**AVAILABLE DATA:**
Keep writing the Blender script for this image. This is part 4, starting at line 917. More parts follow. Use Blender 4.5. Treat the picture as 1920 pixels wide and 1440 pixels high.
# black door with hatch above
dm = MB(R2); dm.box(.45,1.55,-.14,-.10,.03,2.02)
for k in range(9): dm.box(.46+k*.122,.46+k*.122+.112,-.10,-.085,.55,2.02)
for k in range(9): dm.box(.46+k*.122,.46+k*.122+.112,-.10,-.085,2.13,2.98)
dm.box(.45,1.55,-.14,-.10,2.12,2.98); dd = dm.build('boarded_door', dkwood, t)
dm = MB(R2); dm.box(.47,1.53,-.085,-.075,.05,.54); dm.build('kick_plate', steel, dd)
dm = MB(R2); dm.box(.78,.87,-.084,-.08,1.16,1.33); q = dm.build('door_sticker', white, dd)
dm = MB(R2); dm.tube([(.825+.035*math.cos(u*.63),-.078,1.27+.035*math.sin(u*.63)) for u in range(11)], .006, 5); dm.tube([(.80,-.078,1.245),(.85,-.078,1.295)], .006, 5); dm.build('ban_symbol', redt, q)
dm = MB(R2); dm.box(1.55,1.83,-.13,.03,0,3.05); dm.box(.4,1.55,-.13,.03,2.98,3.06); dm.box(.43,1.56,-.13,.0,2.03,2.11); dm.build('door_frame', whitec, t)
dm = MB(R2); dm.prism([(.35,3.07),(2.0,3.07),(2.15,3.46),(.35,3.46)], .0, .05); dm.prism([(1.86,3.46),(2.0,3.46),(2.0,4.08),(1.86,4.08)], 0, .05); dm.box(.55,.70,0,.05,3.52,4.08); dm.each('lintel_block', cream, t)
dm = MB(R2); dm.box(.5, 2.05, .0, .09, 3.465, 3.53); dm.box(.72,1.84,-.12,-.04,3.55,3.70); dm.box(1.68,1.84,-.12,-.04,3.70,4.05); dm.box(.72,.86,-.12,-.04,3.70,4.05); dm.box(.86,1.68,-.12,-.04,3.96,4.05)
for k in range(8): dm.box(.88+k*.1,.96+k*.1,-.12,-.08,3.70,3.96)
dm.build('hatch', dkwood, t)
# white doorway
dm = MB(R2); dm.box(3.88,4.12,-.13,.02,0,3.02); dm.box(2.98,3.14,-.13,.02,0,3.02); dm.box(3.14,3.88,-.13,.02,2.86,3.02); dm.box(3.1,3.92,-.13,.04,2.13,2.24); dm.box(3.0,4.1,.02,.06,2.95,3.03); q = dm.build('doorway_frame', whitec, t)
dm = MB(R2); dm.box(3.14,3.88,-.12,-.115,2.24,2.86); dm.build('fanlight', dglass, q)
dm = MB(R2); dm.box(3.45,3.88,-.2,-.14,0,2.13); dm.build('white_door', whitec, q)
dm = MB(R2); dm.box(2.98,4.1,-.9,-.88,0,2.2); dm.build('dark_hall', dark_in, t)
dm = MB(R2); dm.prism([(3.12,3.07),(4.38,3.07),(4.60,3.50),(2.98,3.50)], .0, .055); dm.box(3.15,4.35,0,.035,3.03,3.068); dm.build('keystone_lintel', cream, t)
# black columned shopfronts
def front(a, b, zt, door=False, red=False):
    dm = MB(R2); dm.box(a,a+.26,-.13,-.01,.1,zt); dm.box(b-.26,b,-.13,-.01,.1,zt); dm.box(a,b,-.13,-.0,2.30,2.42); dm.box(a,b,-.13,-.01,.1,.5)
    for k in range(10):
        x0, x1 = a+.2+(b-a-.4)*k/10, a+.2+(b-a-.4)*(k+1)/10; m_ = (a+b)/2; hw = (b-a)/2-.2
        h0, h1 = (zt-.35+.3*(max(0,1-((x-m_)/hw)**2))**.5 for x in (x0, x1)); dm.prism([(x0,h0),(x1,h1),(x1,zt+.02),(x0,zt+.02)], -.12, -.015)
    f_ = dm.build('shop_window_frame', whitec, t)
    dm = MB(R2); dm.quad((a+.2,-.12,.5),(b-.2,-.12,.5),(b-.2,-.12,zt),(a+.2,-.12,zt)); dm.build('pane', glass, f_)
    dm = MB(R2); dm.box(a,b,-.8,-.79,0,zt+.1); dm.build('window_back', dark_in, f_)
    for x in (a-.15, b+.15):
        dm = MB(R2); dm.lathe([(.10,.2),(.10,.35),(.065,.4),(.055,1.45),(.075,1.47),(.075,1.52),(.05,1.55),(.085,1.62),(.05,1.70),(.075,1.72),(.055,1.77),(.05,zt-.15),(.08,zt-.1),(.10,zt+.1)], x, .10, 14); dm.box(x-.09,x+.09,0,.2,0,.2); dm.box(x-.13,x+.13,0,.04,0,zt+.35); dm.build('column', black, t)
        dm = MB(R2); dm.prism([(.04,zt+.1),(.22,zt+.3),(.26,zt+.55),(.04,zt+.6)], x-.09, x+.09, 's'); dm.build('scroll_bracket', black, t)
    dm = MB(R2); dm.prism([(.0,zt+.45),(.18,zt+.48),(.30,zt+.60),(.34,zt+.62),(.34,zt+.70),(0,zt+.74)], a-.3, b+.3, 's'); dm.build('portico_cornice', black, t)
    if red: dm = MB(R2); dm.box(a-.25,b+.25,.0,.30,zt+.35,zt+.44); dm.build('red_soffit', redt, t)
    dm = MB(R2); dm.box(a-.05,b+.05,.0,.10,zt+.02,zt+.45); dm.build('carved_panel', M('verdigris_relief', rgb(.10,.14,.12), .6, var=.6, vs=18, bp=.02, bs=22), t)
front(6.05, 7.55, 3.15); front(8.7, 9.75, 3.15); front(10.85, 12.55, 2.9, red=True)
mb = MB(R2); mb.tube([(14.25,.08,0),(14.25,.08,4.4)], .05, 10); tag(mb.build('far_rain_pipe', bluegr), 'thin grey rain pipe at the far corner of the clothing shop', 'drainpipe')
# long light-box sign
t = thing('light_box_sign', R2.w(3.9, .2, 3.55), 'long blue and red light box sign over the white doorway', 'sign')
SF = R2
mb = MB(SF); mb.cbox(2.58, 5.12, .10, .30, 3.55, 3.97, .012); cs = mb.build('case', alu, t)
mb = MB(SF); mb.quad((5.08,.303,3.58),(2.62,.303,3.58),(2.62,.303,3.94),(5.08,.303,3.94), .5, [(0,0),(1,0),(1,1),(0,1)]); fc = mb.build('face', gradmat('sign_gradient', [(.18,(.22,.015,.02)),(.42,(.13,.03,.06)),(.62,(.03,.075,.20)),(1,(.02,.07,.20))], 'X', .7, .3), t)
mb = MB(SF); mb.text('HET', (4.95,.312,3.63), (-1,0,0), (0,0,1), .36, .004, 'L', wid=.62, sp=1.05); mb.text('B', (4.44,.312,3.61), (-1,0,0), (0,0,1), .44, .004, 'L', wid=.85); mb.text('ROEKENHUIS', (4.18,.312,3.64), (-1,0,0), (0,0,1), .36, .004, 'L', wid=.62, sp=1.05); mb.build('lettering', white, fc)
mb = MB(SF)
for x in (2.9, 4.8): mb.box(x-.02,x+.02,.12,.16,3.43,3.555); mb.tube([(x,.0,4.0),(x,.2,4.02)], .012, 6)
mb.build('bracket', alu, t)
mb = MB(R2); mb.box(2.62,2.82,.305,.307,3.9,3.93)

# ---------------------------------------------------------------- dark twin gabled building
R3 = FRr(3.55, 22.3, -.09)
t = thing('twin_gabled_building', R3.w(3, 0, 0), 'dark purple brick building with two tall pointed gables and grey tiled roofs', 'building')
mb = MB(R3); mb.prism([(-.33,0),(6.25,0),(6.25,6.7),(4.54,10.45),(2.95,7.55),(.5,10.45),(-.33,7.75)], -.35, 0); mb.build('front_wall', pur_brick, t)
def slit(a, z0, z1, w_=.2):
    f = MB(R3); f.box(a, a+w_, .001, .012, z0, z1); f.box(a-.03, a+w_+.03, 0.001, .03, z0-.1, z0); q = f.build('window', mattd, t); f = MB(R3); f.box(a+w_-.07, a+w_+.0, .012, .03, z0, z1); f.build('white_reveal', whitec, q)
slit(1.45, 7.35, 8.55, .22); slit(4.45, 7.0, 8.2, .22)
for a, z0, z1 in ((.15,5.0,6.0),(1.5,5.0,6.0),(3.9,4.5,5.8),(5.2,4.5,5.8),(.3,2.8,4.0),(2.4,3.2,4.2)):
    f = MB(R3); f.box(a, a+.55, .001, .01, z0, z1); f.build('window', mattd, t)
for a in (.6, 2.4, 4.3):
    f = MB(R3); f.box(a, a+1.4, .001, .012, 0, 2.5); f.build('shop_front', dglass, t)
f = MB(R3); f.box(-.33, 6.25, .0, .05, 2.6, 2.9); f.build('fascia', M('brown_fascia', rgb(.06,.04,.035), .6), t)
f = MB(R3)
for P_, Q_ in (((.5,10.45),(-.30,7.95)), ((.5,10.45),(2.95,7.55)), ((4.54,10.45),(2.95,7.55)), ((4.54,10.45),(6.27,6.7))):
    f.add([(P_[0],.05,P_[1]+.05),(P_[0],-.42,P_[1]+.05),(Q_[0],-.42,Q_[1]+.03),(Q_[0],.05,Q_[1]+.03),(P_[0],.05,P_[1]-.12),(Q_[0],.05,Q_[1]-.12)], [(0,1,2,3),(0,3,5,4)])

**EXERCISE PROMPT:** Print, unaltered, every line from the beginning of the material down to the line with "dm = MB(R2); dm.box(3.45,3.88,-.2,-.14,0,2.13);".

**CORRECT OUTPUT:**
Keep writing the Blender script for this image. This is part 4, starting at line 917. More parts follow. Use Blender 4.5. Treat the picture as 1920 pixels wide and 1440 pixels high.
# black door with hatch above
dm = MB(R2); dm.box(.45,1.55,-.14,-.10,.03,2.02)
for k in range(9): dm.box(.46+k*.122,.46+k*.122+.112,-.10,-.085,.55,2.02)
for k in range(9): dm.box(.46+k*.122,.46+k*.122+.112,-.10,-.085,2.13,2.98)
dm.box(.45,1.55,-.14,-.10,2.12,2.98); dd = dm.build('boarded_door', dkwood, t)
dm = MB(R2); dm.box(.47,1.53,-.085,-.075,.05,.54); dm.build('kick_plate', steel, dd)
dm = MB(R2); dm.box(.78,.87,-.084,-.08,1.16,1.33); q = dm.build('door_sticker', white, dd)
dm = MB(R2); dm.tube([(.825+.035*math.cos(u*.63),-.078,1.27+.035*math.sin(u*.63)) for u in range(11)], .006, 5); dm.tube([(.80,-.078,1.245),(.85,-.078,1.295)], .006, 5); dm.build('ban_symbol', redt, q)
dm = MB(R2); dm.box(1.55,1.83,-.13,.03,0,3.05); dm.box(.4,1.55,-.13,.03,2.98,3.06); dm.box(.43,1.56,-.13,.0,2.03,2.11); dm.build('door_frame', whitec, t)
dm = MB(R2); dm.prism([(.35,3.07),(2.0,3.07),(2.15,3.46),(.35,3.46)], .0, .05); dm.prism([(1.86,3.46),(2.0,3.46),(2.0,4.08),(1.86,4.08)], 0, .05); dm.box(.55,.70,0,.05,3.52,4.08); dm.each('lintel_block', cream, t)
dm = MB(R2); dm.box(.5, 2.05, .0, .09, 3.465, 3.53); dm.box(.72,1.84,-.12,-.04,3.55,3.70); dm.box(1.68,1.84,-.12,-.04,3.70,4.05); dm.box(.72,.86,-.12,-.04,3.70,4.05); dm.box(.86,1.68,-.12,-.04,3.96,4.05)
for k in range(8): dm.box(.88+k*.1,.96+k*.1,-.12,-.08,3.70,3.96)
dm.build('hatch', dkwood, t)
# white doorway
dm = MB(R2); dm.box(3.88,4.12,-.13,.02,0,3.02); dm.box(2.98,3.14,-.13,.02,0,3.02); dm.box(3.14,3.88,-.13,.02,2.86,3.02); dm.box(3.1,3.92,-.13,.04,2.13,2.24); dm.box(3.0,4.1,.02,.06,2.95,3.03); q = dm.build('doorway_frame', whitec, t)
dm = MB(R2); dm.box(3.14,3.88,-.12,-.115,2.24,2.86); dm.build('fanlight', dglass, q)
dm = MB(R2); dm.box(3.45,3.88,-.2,-.14,0,2.13); dm.build('white_door', whitec, q)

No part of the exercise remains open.